I have read that the best egg-cracking technique is to crack it on a flat surface. I have much better success doing my egg-crackin’ on the edge of a bowl.
I mastered the one-hand crack decades ago when I worked in a grocery store and we discarded dozens of expired eggs. I thought, why not learn a new skill?
We are leaving for St Martin in a few weeks. A friend of ours there changes jobs frequently. He’s been a beach attendant, a cook, a gardener/farm worker, a tour guide, etc.
Recently he acquired a little concessions cart and fixed it up. He gets coconuts very cheap. He sells coconut drinks as an experience type thing. Imagine this Rastafarian dude swinging a razor sharp machete, gradually opening the big green coconut’s top, offering it to you to take a drink, then replacing the volume you drank with an equal volume of the liquor of your choice. All the time singing No Woman No Cry. He’s a cool character.
I crack the egg against a bowl. I’ve tried the countertop method many times because I’ve read that that’s the “best” way, but have not had much success. Cracking against a bowl leaves a more or less linear crack so it’s easy to separate the shell into two halves. Cracking against the countertop just smooshes in the side of the egg so there’s a more or less circular depression. Prying apart the shell at that point often results in a mess with egg on my fingers and bits of shell in the bowl. I’m sure I’m doing something wrong but the bowl method works fine for me.

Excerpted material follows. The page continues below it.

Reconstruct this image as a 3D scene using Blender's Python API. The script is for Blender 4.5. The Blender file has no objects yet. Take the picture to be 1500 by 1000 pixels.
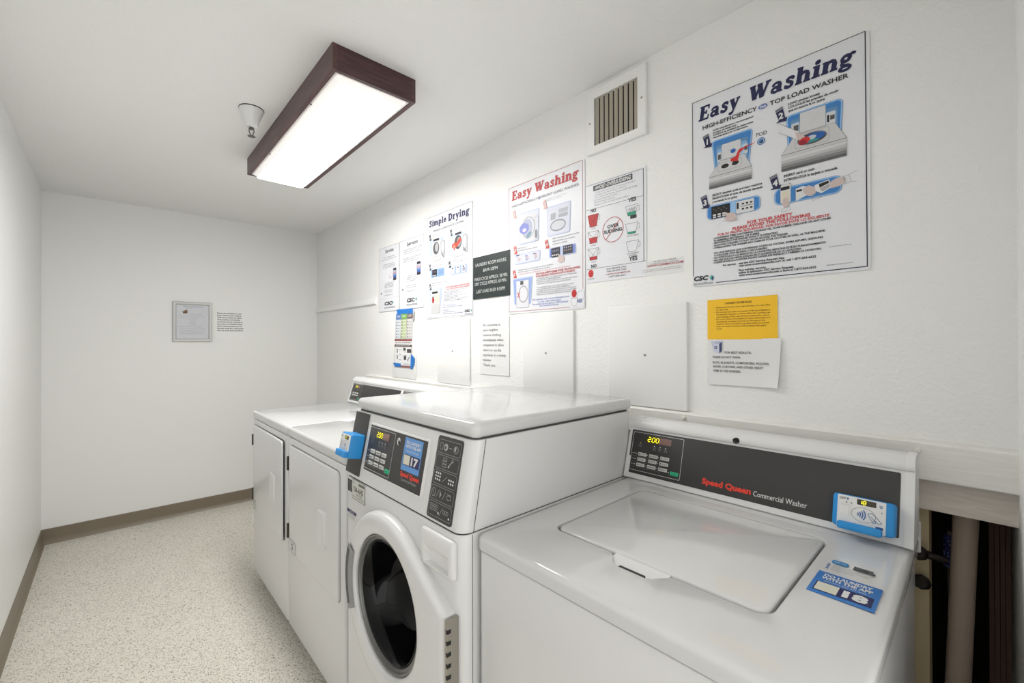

I hold the egg over the pan or bowl or wherever I want the contents to go, and crack it with the side of a fork or pancake turner or whatever utensil I’m otherwise using. If I mess it up, at least the mess lands in the pan or bowl or whatever.
But then, I’m a klutz.
– oh, wait a minute, that wasn’t advice for cracking an egg on the counter; that was advice for cracking it one-handed. Sorry about that. But if I did crack eggs on the counter, I’m pretty sure that’s where most of them would wind up.
I have murderer’s thumbs that make my hands slightly less agile for certain skills. I don’t think I have the proper hands to do a one-handed crack. It’s not worth the mess and waste to practice it either. It’s not like I’m a line cook.
I think the deal with cracking an egg against the rim of a bowl is that if you use a little too much force, bits of shell get pushed up into the egg and have to be fished out. It’s a bit easier to control the pressure against a flat surface, and small bits of shell are less likely to come loose.
I also lied a tiny bit on the resolutions poll. I typically refuse to make resolutions because I have an oppositional streak so wide that I’m likely to refuse to do The Thing simply because I made a formal resolution. This year, though, I’ve resolved to write at least one line in my journal every day, no matter what. So that’s one, but it’s the only one and I don’t plan to make another next year.
I’m unsure what is meant by “Crack it down on a flat countertop.” If that actually means smacking it against the countertop and not the edge, that sounds like it would make a god awful mess if you applied even a little too much pressure.
Anyway, I crack it against the edge of the counter. 99.5% of the time it results in no shards to fish out when transfered to a bowl.